Shirtless because that's how I always see him.


I’d already run away from home for a couple of days at a time in the past, so I knew that neither the Girl-Fiend or my dad would care or really come looking for me, so I took up an offer Lulu’s dad had made and decided to stay with them for a couple of weeks. He's pretty awesome, actually, and he jokes around a lot. Every time I see him he asks me how prison is, and then goes, "But seriously, you're looking good. Glowing." He's an awesome guy, he calls me Kit the Car.


I get the reference, but I can't help but imagine it like this...
I spent many a happy night.


Living with Lulu was a lot of fun, at least while the rush of freedom still had a hold of me; not that it didn't continue to be fun, it's just... after awhile I couldn't shake the burden feeling I always get. The first night there she set my bed up underneath the Twilight poster she had on her closet door and told me, “Don’t worry, Jasper’s nipple with protect you.”

Anyway, to the reason for the particular title of this post, Lulu’s family is Puerto Rican, and as such there is a good amount of Spanish spoken at her house. Well, I’m not exactly fluent, but I know enough of it to understand it and even respond in really simple cases… You know, what time it is, how I'm doing... I understand it better than I speak it, that's thanks to a Latin class I took in high school, and normally people stick to the simple stuff cause I'm just so white, so I can normally chirp back my short reply and feel kinda awesome from remembering stuff.

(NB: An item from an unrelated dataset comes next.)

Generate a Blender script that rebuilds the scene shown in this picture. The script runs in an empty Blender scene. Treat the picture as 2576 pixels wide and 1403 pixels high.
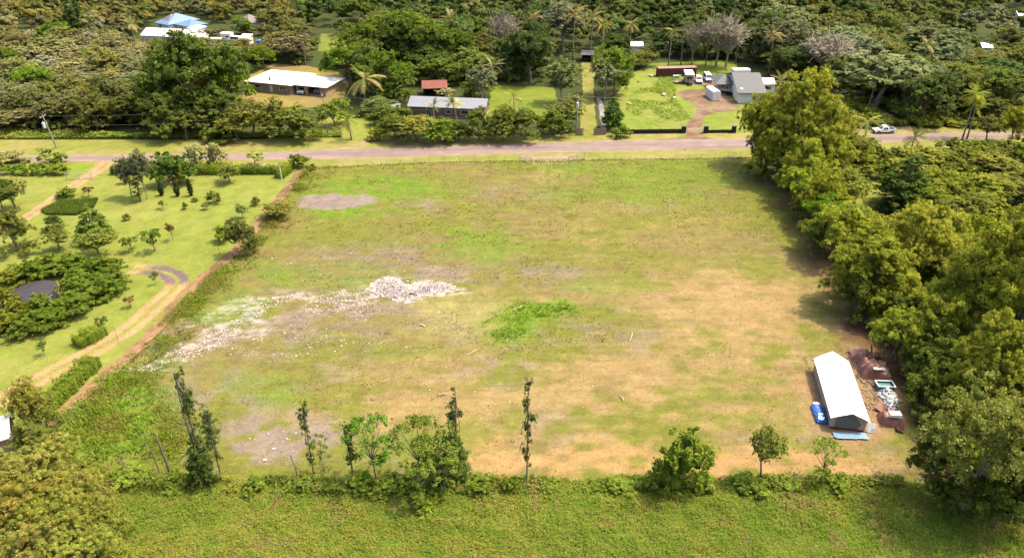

I could never do that with Lulu’s dad, though. When he came in all, “Como esta?” I sat there, panicking, wide eyed, staring at him. He was just so intimidating to me somehow, maybe because he actually spoke it. Most other people didn't really speak it that well, or were learning, or did it in a joking way and kept it short and simple and not often; he would speak sentences at me, things I understood, but it made me afraid. What if I said the wrong thing? What if I messed up?

Not that Lulu was any better. When she speaks Spanish you have to speak to her really slowly like she’s “a really slow retarded five year old”. That is a quote from Lulu herself. This made things really interesting around the house. Her dad would be there, just saying really simple things… asking me about my day and how things were, in really simple Spanish I could understand and reply to, and I would panic really badly… and Lulu wouldn’t help because either she couldn't or she thought it was funny.

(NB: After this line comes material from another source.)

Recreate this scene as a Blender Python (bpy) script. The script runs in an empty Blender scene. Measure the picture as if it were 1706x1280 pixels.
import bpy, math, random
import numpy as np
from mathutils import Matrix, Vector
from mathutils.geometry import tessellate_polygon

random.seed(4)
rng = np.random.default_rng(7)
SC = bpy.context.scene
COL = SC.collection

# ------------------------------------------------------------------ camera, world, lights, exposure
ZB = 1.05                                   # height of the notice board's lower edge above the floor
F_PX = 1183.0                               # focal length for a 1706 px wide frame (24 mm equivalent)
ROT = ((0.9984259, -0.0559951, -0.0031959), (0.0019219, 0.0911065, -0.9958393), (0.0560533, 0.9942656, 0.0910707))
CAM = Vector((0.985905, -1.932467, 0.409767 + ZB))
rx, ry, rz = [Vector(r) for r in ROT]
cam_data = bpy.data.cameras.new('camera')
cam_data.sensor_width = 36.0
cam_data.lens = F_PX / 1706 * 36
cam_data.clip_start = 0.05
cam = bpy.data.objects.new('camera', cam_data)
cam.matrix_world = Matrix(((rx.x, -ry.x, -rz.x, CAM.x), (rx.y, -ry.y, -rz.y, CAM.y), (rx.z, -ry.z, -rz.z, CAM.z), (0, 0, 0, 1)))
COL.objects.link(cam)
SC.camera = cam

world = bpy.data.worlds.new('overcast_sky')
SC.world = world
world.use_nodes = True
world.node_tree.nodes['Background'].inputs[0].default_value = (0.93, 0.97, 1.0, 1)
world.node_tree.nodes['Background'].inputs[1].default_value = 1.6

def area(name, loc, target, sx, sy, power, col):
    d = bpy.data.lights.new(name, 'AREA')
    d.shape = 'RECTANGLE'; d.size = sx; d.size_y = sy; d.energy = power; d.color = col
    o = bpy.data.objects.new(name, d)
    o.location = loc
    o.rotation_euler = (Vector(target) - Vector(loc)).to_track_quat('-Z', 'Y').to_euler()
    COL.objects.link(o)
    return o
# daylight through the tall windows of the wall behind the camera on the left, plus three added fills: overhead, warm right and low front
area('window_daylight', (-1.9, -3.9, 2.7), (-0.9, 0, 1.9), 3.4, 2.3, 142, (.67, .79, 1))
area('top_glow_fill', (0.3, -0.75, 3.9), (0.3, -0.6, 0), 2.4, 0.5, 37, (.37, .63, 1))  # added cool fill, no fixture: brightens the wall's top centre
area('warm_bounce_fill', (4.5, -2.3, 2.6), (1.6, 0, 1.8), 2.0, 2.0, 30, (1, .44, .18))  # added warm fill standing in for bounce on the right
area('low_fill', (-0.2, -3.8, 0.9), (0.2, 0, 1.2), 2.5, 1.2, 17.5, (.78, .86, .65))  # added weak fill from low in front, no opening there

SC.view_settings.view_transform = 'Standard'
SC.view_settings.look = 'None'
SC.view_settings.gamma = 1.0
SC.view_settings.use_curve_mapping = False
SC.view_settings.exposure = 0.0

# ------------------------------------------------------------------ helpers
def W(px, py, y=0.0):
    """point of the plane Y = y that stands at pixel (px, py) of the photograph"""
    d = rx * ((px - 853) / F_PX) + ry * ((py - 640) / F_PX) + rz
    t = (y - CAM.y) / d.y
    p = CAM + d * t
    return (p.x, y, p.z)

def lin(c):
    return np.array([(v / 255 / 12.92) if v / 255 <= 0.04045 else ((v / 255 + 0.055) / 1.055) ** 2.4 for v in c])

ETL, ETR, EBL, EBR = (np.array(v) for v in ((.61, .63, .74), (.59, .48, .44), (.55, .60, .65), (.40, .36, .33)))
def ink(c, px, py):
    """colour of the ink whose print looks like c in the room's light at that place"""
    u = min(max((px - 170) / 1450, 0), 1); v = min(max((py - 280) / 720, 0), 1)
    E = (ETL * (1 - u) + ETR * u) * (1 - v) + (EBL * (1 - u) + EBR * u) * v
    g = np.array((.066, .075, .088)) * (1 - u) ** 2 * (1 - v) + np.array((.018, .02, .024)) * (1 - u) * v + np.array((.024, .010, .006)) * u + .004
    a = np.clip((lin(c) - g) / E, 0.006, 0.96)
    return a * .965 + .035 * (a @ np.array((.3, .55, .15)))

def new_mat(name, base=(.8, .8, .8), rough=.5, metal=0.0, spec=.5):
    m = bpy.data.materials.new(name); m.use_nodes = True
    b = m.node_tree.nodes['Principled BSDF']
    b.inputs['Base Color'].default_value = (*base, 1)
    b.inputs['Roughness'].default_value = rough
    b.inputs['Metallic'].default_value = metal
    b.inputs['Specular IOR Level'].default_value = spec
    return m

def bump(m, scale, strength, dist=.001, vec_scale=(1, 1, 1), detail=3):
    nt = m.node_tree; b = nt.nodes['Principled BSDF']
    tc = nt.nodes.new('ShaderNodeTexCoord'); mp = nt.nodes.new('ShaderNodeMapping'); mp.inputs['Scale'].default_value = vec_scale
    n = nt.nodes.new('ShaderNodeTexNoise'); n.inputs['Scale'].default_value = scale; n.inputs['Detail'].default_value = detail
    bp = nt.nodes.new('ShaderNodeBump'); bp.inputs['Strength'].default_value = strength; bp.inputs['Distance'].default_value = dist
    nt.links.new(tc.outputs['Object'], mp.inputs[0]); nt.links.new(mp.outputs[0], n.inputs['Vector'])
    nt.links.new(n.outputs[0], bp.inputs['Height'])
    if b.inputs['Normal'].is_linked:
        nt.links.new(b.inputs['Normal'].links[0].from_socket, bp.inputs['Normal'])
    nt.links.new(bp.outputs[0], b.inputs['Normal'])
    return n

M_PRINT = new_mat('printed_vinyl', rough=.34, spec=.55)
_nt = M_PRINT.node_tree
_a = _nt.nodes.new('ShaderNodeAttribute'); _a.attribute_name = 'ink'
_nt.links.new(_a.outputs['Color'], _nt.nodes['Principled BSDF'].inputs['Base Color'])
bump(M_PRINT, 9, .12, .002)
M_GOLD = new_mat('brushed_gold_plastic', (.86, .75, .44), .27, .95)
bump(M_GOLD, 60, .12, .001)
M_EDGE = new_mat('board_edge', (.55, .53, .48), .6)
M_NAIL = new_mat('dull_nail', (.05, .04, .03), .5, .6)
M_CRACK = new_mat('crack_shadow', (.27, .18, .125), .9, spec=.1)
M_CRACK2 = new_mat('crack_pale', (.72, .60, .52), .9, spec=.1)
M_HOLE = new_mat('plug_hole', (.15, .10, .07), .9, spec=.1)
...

It was all because I was a super quiet house guest, too. I don’t require much to keep me entertained, and I’m actually pretty shy and quiet on my own… I made him uncomfortable, he couldn't tell what I was thinking, and I knew it, which is why I later went to stay with Hunny; her family forced me into talking by poking and prodding and joking.

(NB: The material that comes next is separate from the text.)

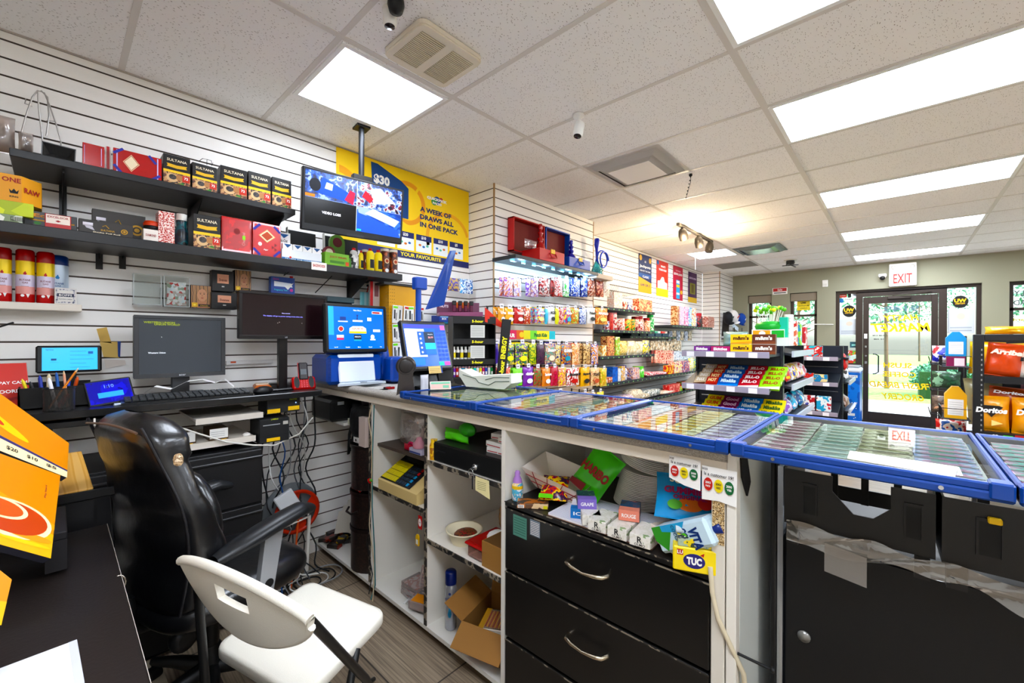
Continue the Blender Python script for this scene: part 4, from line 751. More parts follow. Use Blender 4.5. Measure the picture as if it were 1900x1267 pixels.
def pbox(w_, h_, d_): m = MB(); m.box(0, 0, 0, w_, d_, h_, mat('#4f3a22', .5), .001); m.rect(w_*.03, h_*.42, w_*.97, h_, -.001, mat('#e8e6e2')); m.rect(w_*.62, h_*.1, w_*.9, h_*.34, -.001, YELL); m.txt('Thermal Paper', w_*.32, h_*.2, h_*.08, -.001, CREAM, w=w_*.4); [m.rect(w_*.08, h_*(.55+.12*k), w_*.8, h_*(.57+.12*k), -.0015, mat('#8a8a8a')) for k in range(3)]; return m
for xl, xr, yt, yb, l in ((302, 364, 800, 832, 'brown and white paper roll box nearest the office chair'), (388, 424, 786, 816, 'brown and white paper roll box beside the black printer')):
    a = P(xl, yt, 'y', 2.4); b = P(xr, yt, 'y', 2.4); z = P(0, 0, 'y', 2.4); put('paper_roll_box', pbox(b.x-a.x, .08, .12), (a.x, 2.4, CZ+.026), l, 'box')
for xl, xr, yt, yb, l, yy in ((481, 537, 776, 820, 'black receipt printer with a yellow label under the desk', 2.36), (496, 557, 738, 765, 'flat black network box with two yellow labels under the desk', 2.38)):
    a = P(xl, yt, 'y', yy); b = P(xr, yt, 'y', yy); zb = P((xl+xr)/2, yb, 'y', yy).z; hh = P((xl+xr)/2, yt, 'y', yy).z-zb; w_ = b.x-a.x; m = MB(); m.box(0, 0, 0, w_, .15, hh, mat('#1e1f21', .4), .004)
    if hh > .09: m.rect(w_*.12, hh*.72, w_*.68, hh*.76, -.001, mat('#9a9da0')); m.rect(w_*.78, hh*.7, w_*.95, hh*.84, -.001, mat('#b9b6ae')); m.rect(0, hh*.3, w_, hh*.31, -.001, BLACK); m.rect(w_*.24, hh*.05, w_*.68, hh*.19, -.001, YELL); m.txt('LABELS', w_*.5, hh*.97, .008, -.001, mat('#b9c92a'))
    else: m.rect(0, hh*.02, w_*.38, hh*.3, -.001, YELL); m.rect(w_*.62, hh*.1, w_*.97, hh*.38, -.001, YELL); m.disc(w_*.86, hh*.6, .003, .003, -.001, mat('#9ab8ff', emit=2)); m.txt('PRINTER', w_*.78, hh*.85, .007, -.001, mat('#b9c92a'))
    put('printer' if hh > .09 else 'network_box', m, (a.x, yy, zb), l, 'printer' if hh > .09 else 'router')
m = MB(); m.ball(0, 0, .012, .05, .03, .016, patt(['#6b5a44', '#3a3128', '#bdb2a2'], 50), 10, e=.7); m.ball(.04, 0, .03, .02, .015, .014, mat('#e8e4de'), 8); put('crumpled_paper', m, (.61, 2.42, CZ+.021), 'crumpled paper and scraps on the low white shelf beside the printer', 'paper')
# ================================================================ THE SERVICE COUNTER
CX = 1.13; CB_ = 1.70; TOPZ = 1.095
CW = mat('#e6e2da', .45, bump=.05, bscale=8); CWI = mat('#dedad2', .5); EDGE = mat('#1a1816', .5); WORN = patt(['#151312', '#2a2622', '#8b8172', '#151312'], 18, .6, 'noise')
e = empty('service_counter', 'white open backed service counter with a grey padded edge', 'counter', (CX, .29, 0))
def cp(name, fn, mts=None): m = MB(); m.T = Matrix.Translation((-CX, -.29, 0)); fn(m); return build(name, m, e)
YD = [2.07, 1.572, 1.085]
def f(m):
    m.box(CX-.002, .3, 1.035, CX+.016, WALL_Y-.002, 1.07, mat('#e9dfd0', .5), .002); m.box(CX+.016, .3, 1.05, CB_, WALL_Y-.002, 1.07, CWI)
cp('apron', f)
def f(m):
    m.box(CX+.0, .3, 1.07, CB_-.02, WALL_Y-.002, TOPZ, patt(['#c2beb6', '#cfcbc4', '#b7b2aa'], 60, .6))
cp('worktop', f)
PADM = patt(['#a39d95', '#948e86', '#b3ada4', '#89837b'], 90, .85, 'noise', (1, 1, 3))
def f(m):
    n = 10; pr = [(CX+.02, 1.066)]+[(CX+.012-.034*math.sin(PI*t/n), 1.088-.022*math.cos(PI*t/n)) for t in range(n+1)]+[(CX+.02, 1.109)]
    m.prism(pr, .312, WALL_Y-.01, PADM, 'y', True)
cp('edge_padding', f)
def f(m): m.box(CX, .315, .062, CB_-.03, WALL_Y-.002, .08, CW); 
cp('bottom_shelf', f)
def f(m): m.box(CX+.06, .315, 0, CX+.075, WALL_Y-.002, .061, patt(['#4a3d30', '#2c241c', '#6b5a48'], 14, .8))
cp('plinth', f)
def f(m): m.box(CB_-.03, .315, .0, CB_-.012, WALL_Y-.002, 1.05, CWI)
cp('back_panel', f)
for i, yd in enumerate(YD):
    def f(m):
        m.box(CX+.004, yd-.009, .08, CB_-.03, yd+.009, 1.05, CW); m.box(CX, yd-.0095, .08, CX+.004, yd+.0095, 1.035, (WORN, WORN, CW)[i])
    cp('divider', f)
def f(m):
    m.box(CX-.004, .292, 0, CX+.03, .315, 1.10, mat('#e7e2d9', .45), .002); m.box(CX-.004, .318, 0, CX+.03, .35, 1.035, mat('#ddd7cc', .45), .002)
    m.box(CX+.03, .292, 0, CB_, .315, 1.07, mat('#d6dad6', .5, bump=.1, bscale=5), .001); m.rect(0, 0, .0, .0, 0, CW)
    m.box(CX-.0055, .319, .86, CX-.0035, .347, .97, patt(['#c9a877', '#7a5c38', '#e0c79c', '#5a4229'], 160, .9))
cp('end_panel', f)
def shelf_(y0, y1, z): 
    def f(m): m.box(CX+.006, y0+.0095, z-.018, CB_-.03, y1-.0095, z, CW); m.box(CX+.001, y0+.0095, z-.019, CX+.006, y1-.0095, z, WORN)
    return f
cp('shelf', shelf_(YD[1], YD[0], .60)); cp('shelf', shelf_(YD[2], YD[1], .83)); cp('shelf', shelf_(YD[2], YD[1], .475))
def f(m): m.box(CX+.04, YD[1]+.0095, .80, CB_-.03, YD[0]-.0095, .815, mat('#4b3f38', .6)); 
cp('shelf', f)
def f(m): m.box(CX+.02, YD[0]+.34, .86, CB_-.03, WALL_Y-.004, .875, CW)
cp('shelf', f)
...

And me and Lulu and Hunny had some fun ourselves, like this one time we were hanging out at one of their favorite Mexican restaurants… Now, before anyone accuses me of being racist, I would like you all to know that I know the waiter spoke Spanish, I had heard him speaking it with one of the other waiters on the other side of the room just ten minutes before the incident… I have to commend the guy, too. Through all of our insanity he didn’t so much as crack a smile. He was really serious about his job.

As we were sitting at the table, we were talking about how there were really only two phrases that we knew in Spanish, the first one was “es un oso”. About the time Lulu said this the waiter came up to refresh our drinks. He had to be wondering what bear we were talking about and where it was… Or at least wondering what was wrong with us.



A few moments later when he came back to give us our check, Hunny announced to the table the other phrase we knew, “tengu en gato en mai pantalones.” … Despite hearing this, he didn’t even laugh, didn’t even smile, though she had just announced she had a cat in her pants. We all died laughing, however, when he walked away.